Thursday, April 6, 2017

Philippine farmers learn about quality rice seed production and value of community-based seed systems at a partnership training

LOS BAÑOS, Philippines—Seed security means food security and the production and immediate dissemination of seeds to farmers is crucial to rice productivity.  To this end, a consortium that promotes agricultural development in Asia and a network of farmers' organizations in the Philippines formally established a partnership to address one of the challenges of rice production.

The Consortium for Unfavorable Rice Environments (CURE) and the Medium-Term Cooperation Programme with Farmers’ Organizations in Asia and the Pacific Phase 2 (AFOSP-MTCP2) organized the technical services and training for farmers on producing quality seeds of the most preferred, appropriate, and climate-change ready rice varieties. Around 20 farmers, farmer-leaders, and project partners from 10 provinces in the Philippines are attending the training on 4-7 April at the International Rice Research Institute (IRRI) headquarters.

The event aims to introduce seed health management techniques, crop management practices, and various technologies in a seed-to-seed production system. The concept of community-based seed systems was also covered.

“Ensuring food security entails making available seeds at the right time, right quality, and quantity of most suitable varieties,” said Dr. David Johnson, head of Crop and Environmental Sciences Division at IRRI.  “Community-based seed systems can be used for introducing new technological options to more farmers. It also provides the project team to identify strategies and activities that will support MTCP2 farmers as partners in policy formulation and provide services under rural development programs.”

Johnson also encouraged the participants to take an active role, share the knowledge they gain from the training, and build learning alliances.

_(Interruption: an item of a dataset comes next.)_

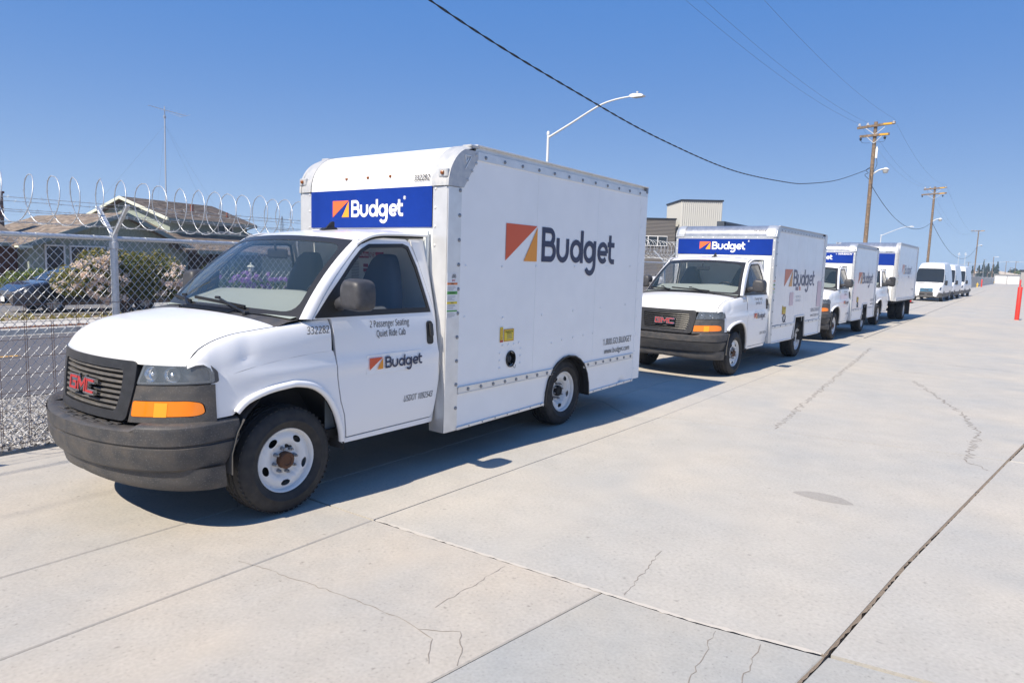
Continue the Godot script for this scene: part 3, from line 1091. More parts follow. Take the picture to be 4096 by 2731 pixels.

CURE and MTCP2 are two grants implemented in the Philippines by the International Fund for Agricultural Development (IFAD). CURE is a regional platform for partnerships among 26 research institutions from 10 countries in South and Southeast Asia. In collaboration with IRRI scientists and its research partners, CURE aims to benefit the 100 million farm households in Asia that are dependent on rice. MTCP2 is a network of farmers' organizations that aims to strengthen the roles and functions of farmers' organizations in policy processes and services to members, including the effective pro-poor services in actively participating in agriculture and rural development.

Dr. Bruce Tolentino, deputy director general for partnerships and communication, emphasized the importance of the partnership between MTCP2 and CURE in enhancing the delivery of new climate-smart technologies to target communities.

“This partnership as an important step in contributing to the objectives of IFAD's Country Strategic Opportunities Program and the new Philippine Development Plan toward poverty reduction,” said Mr. Jerry Pacturan, IFAD country program officer. "IRRI is an important partner of IFAD in contributing to food security and poverty reduction in the region."

“Connecting with networks of farmers' organizations is as important as developing new varieties since products of research should be need-based and acceptable to the target users in rural communities, “ explained Dr. Digna Manzanilla, the coordinator of CURE. “Through this significant partnership, more farmers can benefit from the new knowledge, management practices, and varieties that are generated by the projects that cater to the development needs of poor farmers and fragile rice ecosystems.”

Mr. Ferdie  Buenviaje, national coordinator and executive director of MTCP2, welcomed the partnership that links government and non-government organizations with farmers' network to strengthen their capacities in scaling up services and increasing their participation in agricultural development programs, as they continue to engage in policy fora for rural transformation.